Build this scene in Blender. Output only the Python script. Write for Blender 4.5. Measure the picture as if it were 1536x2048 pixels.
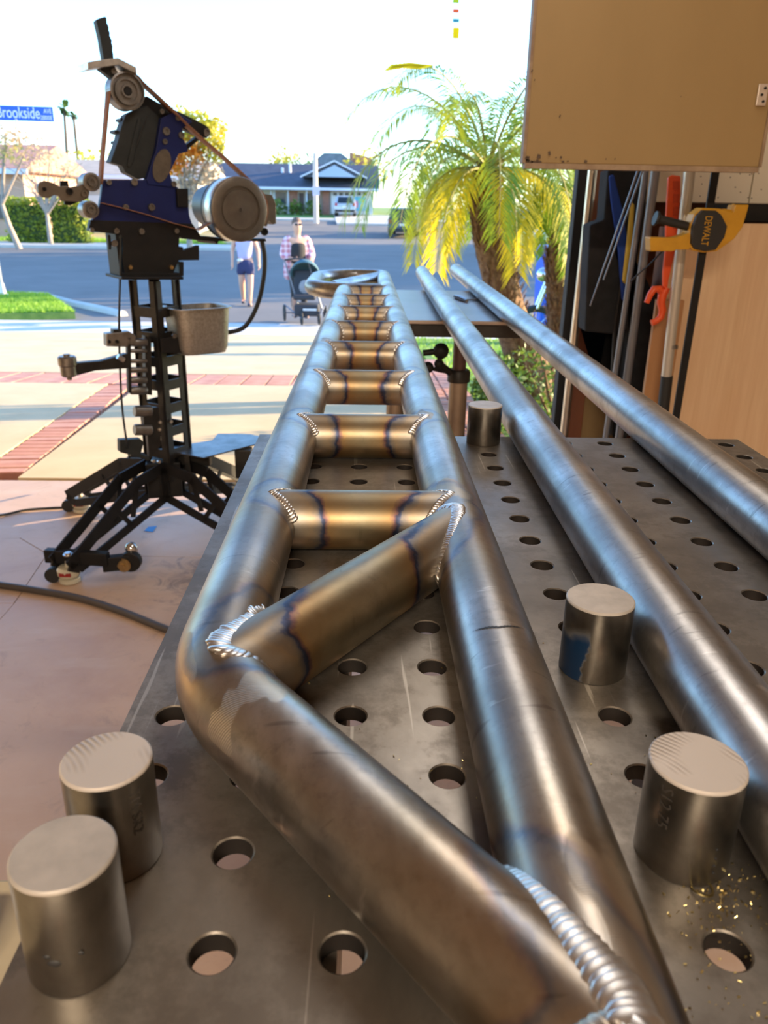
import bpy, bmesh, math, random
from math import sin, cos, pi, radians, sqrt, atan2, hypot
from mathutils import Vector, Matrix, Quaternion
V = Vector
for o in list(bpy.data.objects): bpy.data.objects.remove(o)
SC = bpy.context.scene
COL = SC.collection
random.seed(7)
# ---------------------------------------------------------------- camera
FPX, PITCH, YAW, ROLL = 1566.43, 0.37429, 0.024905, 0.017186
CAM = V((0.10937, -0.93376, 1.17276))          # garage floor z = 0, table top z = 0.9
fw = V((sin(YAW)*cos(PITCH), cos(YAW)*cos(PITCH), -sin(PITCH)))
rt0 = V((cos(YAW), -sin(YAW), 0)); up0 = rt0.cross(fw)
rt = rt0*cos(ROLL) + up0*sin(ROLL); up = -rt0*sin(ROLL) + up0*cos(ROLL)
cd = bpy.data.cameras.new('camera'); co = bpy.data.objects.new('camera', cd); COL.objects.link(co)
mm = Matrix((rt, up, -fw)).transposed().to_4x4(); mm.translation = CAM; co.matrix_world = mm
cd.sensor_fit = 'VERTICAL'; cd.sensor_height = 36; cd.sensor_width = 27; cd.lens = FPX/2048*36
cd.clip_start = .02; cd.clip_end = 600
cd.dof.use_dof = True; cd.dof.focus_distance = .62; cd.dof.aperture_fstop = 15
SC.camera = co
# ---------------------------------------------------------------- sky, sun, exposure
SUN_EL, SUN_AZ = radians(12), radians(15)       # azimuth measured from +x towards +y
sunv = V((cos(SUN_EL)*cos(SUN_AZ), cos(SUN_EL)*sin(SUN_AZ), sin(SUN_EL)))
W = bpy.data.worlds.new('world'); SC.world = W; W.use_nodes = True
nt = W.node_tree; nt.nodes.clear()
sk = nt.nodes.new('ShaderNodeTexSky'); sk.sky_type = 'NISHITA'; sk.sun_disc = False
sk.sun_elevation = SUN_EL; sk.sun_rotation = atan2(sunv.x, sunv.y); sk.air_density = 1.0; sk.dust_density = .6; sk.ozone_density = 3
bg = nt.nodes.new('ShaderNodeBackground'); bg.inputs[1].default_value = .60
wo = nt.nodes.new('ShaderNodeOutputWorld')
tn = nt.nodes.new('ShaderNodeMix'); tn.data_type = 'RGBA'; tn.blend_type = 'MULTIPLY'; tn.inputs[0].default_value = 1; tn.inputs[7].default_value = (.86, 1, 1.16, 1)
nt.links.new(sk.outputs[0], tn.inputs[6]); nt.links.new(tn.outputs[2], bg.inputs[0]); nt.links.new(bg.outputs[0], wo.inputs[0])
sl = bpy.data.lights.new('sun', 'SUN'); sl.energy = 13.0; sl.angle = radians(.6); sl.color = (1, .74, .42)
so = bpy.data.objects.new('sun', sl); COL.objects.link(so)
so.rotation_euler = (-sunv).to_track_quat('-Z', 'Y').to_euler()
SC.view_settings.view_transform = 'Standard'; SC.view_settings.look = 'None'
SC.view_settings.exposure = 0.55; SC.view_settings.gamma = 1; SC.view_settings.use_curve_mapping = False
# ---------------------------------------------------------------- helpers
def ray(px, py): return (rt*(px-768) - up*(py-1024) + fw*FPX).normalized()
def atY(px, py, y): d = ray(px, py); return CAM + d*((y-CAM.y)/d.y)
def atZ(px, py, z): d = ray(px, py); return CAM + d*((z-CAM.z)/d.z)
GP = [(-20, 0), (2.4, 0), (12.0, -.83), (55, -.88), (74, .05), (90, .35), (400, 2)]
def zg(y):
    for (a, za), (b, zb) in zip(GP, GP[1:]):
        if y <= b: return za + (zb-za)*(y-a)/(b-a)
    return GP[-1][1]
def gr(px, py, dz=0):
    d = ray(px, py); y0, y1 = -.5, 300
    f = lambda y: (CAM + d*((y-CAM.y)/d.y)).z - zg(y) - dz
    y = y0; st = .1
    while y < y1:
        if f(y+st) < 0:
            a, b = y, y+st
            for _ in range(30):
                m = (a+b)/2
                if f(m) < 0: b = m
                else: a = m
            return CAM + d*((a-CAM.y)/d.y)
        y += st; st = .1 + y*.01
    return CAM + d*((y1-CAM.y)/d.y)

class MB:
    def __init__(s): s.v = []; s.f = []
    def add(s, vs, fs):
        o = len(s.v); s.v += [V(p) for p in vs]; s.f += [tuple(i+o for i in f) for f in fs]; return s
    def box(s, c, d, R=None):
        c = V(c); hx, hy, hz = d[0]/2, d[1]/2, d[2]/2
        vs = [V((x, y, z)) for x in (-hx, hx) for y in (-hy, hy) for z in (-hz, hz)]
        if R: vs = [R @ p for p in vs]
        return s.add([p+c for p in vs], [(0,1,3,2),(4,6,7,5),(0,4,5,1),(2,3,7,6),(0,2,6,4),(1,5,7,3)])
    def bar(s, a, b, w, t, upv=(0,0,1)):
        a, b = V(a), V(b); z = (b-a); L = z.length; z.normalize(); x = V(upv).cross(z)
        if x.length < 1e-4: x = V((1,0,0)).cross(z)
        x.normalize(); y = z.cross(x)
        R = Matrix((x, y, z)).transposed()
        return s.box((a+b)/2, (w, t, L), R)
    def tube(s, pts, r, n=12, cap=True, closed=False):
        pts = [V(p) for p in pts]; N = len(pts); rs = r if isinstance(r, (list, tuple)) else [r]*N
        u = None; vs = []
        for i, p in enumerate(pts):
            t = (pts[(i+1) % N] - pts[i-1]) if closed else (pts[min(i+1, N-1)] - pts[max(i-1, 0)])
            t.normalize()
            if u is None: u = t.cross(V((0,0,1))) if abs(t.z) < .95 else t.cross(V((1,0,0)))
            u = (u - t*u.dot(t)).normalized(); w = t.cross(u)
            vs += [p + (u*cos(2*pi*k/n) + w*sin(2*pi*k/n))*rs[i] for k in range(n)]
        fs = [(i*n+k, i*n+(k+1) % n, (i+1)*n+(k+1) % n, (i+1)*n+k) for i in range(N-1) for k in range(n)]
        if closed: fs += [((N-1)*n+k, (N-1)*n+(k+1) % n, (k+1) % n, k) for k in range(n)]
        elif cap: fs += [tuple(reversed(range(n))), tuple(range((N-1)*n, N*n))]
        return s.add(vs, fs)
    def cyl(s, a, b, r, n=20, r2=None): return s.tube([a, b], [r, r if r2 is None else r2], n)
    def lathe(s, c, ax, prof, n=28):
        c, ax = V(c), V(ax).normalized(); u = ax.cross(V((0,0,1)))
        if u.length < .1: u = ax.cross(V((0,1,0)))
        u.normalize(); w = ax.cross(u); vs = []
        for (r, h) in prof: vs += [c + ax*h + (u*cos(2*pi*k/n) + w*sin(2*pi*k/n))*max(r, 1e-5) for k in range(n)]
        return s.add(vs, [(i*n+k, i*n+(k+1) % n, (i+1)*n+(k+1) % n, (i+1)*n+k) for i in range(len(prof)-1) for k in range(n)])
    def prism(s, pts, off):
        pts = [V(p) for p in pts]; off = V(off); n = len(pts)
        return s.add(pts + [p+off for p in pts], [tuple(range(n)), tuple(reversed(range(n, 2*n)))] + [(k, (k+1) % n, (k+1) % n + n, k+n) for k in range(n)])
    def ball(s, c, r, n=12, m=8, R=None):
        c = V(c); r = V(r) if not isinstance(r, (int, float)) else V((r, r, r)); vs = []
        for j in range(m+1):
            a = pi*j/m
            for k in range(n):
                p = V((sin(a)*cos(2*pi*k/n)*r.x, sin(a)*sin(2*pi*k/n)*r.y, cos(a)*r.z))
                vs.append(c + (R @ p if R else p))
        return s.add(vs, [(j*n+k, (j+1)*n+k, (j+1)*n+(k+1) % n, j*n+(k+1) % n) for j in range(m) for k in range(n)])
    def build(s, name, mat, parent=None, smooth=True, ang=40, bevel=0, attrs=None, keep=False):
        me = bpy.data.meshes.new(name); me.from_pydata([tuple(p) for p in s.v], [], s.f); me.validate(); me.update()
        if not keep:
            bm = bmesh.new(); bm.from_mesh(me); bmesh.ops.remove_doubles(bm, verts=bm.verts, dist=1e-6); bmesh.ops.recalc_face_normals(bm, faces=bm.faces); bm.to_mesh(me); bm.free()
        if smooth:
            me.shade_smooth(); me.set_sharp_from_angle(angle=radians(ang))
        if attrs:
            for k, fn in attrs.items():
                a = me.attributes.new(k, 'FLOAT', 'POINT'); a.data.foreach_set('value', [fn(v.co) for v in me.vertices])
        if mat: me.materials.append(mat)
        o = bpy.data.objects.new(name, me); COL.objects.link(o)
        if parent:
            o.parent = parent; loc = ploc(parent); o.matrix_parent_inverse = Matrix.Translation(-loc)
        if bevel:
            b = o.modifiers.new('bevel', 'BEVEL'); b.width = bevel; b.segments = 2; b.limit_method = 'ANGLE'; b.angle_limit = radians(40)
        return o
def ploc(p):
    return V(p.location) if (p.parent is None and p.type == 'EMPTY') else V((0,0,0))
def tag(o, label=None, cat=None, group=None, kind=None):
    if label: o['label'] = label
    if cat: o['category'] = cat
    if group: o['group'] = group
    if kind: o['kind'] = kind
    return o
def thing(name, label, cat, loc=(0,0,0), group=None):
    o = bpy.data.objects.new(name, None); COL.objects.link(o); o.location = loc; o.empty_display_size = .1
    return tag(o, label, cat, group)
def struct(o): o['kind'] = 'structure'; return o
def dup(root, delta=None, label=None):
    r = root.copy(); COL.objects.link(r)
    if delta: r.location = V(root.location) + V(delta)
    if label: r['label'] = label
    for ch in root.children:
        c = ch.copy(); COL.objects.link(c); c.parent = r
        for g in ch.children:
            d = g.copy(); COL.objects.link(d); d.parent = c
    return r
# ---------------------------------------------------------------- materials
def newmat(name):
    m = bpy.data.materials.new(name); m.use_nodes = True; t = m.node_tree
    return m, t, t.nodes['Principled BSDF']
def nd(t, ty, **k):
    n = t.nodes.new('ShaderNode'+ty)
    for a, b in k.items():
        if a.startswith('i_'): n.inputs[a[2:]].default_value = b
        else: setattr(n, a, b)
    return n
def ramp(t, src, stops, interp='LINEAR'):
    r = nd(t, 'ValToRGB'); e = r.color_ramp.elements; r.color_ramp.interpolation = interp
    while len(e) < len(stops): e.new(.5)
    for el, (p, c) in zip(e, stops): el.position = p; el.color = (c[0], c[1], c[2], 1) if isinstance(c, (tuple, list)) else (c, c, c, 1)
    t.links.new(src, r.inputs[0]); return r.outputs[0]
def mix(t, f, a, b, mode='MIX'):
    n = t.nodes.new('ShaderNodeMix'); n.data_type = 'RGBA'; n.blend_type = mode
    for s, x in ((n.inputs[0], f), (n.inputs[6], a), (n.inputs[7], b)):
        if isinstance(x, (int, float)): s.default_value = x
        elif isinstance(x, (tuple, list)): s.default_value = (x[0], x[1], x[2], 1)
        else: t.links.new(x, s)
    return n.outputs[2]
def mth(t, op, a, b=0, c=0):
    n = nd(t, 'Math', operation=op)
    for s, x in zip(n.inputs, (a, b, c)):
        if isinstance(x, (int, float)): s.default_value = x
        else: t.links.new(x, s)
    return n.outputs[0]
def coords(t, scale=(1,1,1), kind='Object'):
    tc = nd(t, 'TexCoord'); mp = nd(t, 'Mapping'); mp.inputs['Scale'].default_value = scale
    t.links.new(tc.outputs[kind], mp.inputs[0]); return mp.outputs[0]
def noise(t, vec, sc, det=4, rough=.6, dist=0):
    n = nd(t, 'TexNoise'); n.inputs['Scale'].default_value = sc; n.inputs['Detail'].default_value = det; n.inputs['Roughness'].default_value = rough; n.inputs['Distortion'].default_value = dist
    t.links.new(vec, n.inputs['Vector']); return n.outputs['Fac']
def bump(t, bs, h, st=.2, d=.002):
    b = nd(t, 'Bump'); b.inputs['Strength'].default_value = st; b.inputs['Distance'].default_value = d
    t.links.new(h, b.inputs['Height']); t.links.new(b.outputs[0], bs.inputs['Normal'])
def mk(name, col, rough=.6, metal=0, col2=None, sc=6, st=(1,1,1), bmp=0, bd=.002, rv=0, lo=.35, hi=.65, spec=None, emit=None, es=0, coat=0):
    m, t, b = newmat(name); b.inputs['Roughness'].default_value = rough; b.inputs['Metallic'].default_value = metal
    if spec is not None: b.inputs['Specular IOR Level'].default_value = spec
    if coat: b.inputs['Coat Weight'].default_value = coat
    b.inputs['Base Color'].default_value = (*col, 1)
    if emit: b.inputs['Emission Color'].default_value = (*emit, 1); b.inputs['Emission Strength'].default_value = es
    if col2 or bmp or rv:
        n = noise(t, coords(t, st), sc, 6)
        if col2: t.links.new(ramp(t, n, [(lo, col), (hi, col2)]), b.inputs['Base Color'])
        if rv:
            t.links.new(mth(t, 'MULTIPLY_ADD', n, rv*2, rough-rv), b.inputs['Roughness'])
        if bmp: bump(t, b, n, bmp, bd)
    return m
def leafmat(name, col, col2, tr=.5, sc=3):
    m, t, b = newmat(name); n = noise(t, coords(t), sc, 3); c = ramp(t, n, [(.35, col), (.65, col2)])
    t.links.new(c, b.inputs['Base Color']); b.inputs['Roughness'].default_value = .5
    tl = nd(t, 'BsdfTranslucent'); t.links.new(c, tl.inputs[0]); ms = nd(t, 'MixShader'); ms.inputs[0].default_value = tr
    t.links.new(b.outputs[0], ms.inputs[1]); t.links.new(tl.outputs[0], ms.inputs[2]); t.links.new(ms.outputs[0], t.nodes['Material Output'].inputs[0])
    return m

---

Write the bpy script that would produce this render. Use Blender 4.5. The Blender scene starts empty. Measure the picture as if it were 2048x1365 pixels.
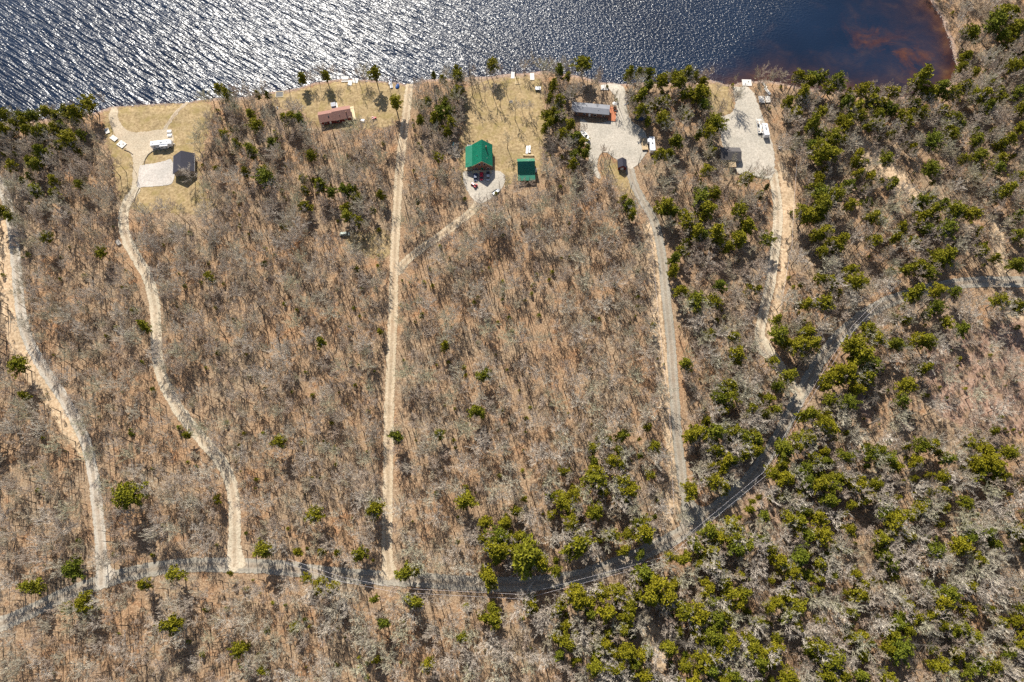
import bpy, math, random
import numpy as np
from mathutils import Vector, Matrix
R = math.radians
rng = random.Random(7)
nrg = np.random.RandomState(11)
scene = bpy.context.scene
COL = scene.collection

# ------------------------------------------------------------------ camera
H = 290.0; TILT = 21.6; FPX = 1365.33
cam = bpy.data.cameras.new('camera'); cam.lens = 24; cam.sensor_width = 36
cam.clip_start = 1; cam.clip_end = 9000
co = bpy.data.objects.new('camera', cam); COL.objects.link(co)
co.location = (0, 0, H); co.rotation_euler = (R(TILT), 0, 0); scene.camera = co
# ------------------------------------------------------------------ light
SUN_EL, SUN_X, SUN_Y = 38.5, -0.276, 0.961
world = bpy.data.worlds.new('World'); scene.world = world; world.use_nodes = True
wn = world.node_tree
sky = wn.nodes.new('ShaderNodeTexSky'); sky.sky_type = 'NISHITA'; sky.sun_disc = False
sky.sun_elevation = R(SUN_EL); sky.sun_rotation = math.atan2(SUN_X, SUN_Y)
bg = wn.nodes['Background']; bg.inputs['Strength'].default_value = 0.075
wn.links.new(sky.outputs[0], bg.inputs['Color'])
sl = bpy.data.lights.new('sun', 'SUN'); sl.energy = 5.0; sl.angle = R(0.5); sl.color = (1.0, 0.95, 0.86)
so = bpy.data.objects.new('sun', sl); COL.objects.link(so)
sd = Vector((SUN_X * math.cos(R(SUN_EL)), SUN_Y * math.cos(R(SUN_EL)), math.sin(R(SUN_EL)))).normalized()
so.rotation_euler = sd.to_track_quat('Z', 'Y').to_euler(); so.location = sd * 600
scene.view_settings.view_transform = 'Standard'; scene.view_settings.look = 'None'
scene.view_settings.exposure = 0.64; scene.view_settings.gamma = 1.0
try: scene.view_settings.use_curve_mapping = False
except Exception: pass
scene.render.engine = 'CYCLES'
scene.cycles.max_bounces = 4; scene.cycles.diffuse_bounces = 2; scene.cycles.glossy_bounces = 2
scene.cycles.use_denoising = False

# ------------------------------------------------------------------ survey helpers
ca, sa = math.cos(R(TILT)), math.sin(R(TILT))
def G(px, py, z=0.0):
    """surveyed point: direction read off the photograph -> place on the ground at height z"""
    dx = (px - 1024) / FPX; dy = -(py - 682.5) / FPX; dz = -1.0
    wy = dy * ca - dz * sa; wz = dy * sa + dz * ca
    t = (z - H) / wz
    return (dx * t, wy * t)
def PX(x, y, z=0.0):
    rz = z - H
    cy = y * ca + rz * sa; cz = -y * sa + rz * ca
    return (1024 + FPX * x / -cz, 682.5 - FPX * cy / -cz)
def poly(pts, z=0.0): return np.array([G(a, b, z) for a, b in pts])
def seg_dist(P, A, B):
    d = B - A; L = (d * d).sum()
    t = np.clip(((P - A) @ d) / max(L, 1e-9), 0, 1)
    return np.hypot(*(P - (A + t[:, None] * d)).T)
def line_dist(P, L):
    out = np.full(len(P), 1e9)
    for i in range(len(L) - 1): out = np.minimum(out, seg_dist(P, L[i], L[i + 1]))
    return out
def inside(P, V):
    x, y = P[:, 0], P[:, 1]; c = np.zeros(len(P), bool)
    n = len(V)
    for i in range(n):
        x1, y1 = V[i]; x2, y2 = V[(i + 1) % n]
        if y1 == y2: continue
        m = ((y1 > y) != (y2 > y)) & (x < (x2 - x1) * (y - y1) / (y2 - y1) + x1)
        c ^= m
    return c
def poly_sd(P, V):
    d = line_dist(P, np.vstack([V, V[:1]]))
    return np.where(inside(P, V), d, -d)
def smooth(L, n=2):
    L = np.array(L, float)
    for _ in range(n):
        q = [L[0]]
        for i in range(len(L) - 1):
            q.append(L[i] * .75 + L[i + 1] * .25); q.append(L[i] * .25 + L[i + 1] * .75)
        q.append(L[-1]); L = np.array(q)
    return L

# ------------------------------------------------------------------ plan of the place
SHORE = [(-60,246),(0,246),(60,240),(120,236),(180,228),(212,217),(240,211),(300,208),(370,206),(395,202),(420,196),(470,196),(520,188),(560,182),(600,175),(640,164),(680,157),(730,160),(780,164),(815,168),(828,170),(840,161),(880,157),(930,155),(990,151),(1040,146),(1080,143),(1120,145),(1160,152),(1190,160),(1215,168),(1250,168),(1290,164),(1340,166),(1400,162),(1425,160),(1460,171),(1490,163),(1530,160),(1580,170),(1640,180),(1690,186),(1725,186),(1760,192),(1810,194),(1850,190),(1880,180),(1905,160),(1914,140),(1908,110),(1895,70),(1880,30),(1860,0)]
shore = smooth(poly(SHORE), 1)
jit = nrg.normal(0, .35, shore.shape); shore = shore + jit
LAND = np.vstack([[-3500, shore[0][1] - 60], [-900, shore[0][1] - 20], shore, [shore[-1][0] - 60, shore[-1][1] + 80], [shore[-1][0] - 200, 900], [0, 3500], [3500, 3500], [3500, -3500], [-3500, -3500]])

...

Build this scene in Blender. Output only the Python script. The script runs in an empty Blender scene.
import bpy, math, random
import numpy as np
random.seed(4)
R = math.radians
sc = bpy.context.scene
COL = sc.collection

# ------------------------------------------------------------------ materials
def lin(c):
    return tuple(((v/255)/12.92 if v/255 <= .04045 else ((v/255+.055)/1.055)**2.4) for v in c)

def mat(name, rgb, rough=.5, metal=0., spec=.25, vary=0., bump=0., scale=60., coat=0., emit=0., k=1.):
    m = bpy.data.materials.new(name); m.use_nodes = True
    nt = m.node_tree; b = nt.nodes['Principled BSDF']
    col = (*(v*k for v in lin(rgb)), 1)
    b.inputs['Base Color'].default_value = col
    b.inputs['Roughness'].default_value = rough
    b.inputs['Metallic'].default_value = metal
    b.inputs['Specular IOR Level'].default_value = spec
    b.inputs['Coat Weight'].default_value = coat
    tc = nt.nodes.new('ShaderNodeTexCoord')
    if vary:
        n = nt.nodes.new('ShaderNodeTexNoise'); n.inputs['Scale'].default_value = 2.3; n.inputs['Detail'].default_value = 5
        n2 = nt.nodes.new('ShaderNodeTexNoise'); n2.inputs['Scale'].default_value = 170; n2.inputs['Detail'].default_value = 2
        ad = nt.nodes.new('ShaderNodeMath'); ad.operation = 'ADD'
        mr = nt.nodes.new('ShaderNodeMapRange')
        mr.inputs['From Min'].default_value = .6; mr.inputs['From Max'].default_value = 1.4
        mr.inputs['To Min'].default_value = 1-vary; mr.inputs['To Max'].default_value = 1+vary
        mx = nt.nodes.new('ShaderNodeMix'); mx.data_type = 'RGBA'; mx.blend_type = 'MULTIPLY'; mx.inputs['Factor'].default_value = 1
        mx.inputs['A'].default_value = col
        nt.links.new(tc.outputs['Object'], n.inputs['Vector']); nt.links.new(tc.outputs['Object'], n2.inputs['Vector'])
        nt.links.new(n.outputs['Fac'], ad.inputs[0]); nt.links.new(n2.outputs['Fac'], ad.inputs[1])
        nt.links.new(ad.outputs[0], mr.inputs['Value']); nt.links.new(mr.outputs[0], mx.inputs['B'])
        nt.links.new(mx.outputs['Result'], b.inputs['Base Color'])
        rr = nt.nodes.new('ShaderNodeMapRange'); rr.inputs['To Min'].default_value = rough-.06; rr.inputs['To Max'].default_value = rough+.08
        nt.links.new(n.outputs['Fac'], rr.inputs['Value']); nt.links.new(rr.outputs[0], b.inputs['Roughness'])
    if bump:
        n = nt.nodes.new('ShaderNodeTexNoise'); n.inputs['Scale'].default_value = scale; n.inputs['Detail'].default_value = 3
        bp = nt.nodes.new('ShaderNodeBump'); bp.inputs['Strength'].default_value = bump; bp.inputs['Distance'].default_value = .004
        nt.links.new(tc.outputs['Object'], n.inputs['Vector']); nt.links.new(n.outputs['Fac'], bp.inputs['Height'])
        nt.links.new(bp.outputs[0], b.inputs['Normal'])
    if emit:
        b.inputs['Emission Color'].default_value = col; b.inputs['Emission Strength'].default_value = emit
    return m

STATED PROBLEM
Look through the entries above; copy every line holding the string "script".

EXERCISE OUTPUT
Build this scene in Blender. Output only the Python script. Write for Blender 4.5. Measure the picture as if it were 1536x2048 pixels.
Write the bpy script that would produce this render. Use Blender 4.5. The Blender scene starts empty. Measure the picture as if it were 2048x1365 pixels.
Build this scene in Blender. Output only the Python script. The script runs in an empty Blender scene.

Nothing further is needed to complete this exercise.